Le Rossignol du Mandé, récemment immortalisé par le Larousse, est fâché contre le pouvoir en place qui, affirme-t-il, ne fait plus rien contre la corruption qui aggrave la pauvreté des Maliens. Au cours d’un point de presse qu’il a animé jeudi dernier au Moffou, il a aussi fustigé l’attitude des pouvoirs publics face à l’immigration.
« Les jeunes passent tout leur temps à étudier et à leur sortie de l’école, des grandes universités, ils ne savent plus quoi faire parce que leurs places sont données aux fils des riches ». Pour Salif Kéita, qui rencontrait jeudi 12 octobre 2006 la presse après son inscription dans le Larousse, il faut que les décideurs adoptent enfin la politique de « l’homme qu’il faut à la place qu’il faut ».
Il en a profité pour dénoncer la grande corruption dont sont victimes tous les Maliens par le fait d’une petite minorité et le silence radio des autorités sur la question de l’immigration. « La lutte contre la pauvreté n’est qu’une propagande. Elle n’a jamais été le cas », a encore accusé l’auteur du tube « Nous pas bouger », pour qui, le salut du pays passe par l’adoption d’une politique d’emploi où le favoritisme n’aura pas sa place.
Issu d’un milieu où les hommes mettent un point d’honneur au respect de soi-même, à l’honneur et à la dignité, Salif dit ne pas comprendre le silence radio de dignitaires, accusés à longueur de journée, et que l’Etat continue de traiter grassement. « Tant que les ressources du pays continuent d’être dilapidés par des gens sans scrupules, qui ne pensent qu’à leurs poches, l’extrême pauvreté perdurera dans notre pays ». C’est la raison pour laquelle, a-t-il dit, que les Maliens préfèrent s’exiler.
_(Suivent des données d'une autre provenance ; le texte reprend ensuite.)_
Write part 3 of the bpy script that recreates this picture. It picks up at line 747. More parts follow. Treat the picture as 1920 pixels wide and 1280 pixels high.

Un politicien en gestation
« Si vous voyez que les Maliens aiment sortir, c’est parce que ça ne va pas au pays ». Sur le sujet, le maestro a affirmé qu’il est inadmissible que les autorités se taisent face à l’humiliation infligée à nos compatriotes lors des rapatriements. « Les Maliens sont enchaînés ou menottés dans l’avion avant d’être jetés au bas de la passerelle. Nous avons droit au minimum de respect », a-t-il déploré.
A force de prendre position contre cette pratique, le Domingo de la musique a affirmé avoir un dossier sale en France. « Si vous voyez que je n’ai pas assez de trophée de la musique, c’est que je n’ai pas ma langue dans ma poche ». Il a exhorté les autorités à prendre les dispositions afin que plus jamais un Malien ne soit rapatrié dans les conditions inhumaines.
Salif n’a pas écarté la possibilité de faire de la politique pour défendre les opprimés. « Dans les pays où la musique n’a pu trouver des remèdes aux maux des sans voix, des musiciens se sont versés dans la politique. Avant, la politique n’étais pas mon affaire, mais depuis quelque temps je commence à m’intéresser ».
Après une tournée internationale qui l’a conduit en Amérique, en Europe et en Afrique, Salif Kéita est de retour au bercail avec plusieurs distinctions. Disque d’or, meilleur artiste francophone 2006. Jeudi au Moffou, il a présenté ses trophées à la presse.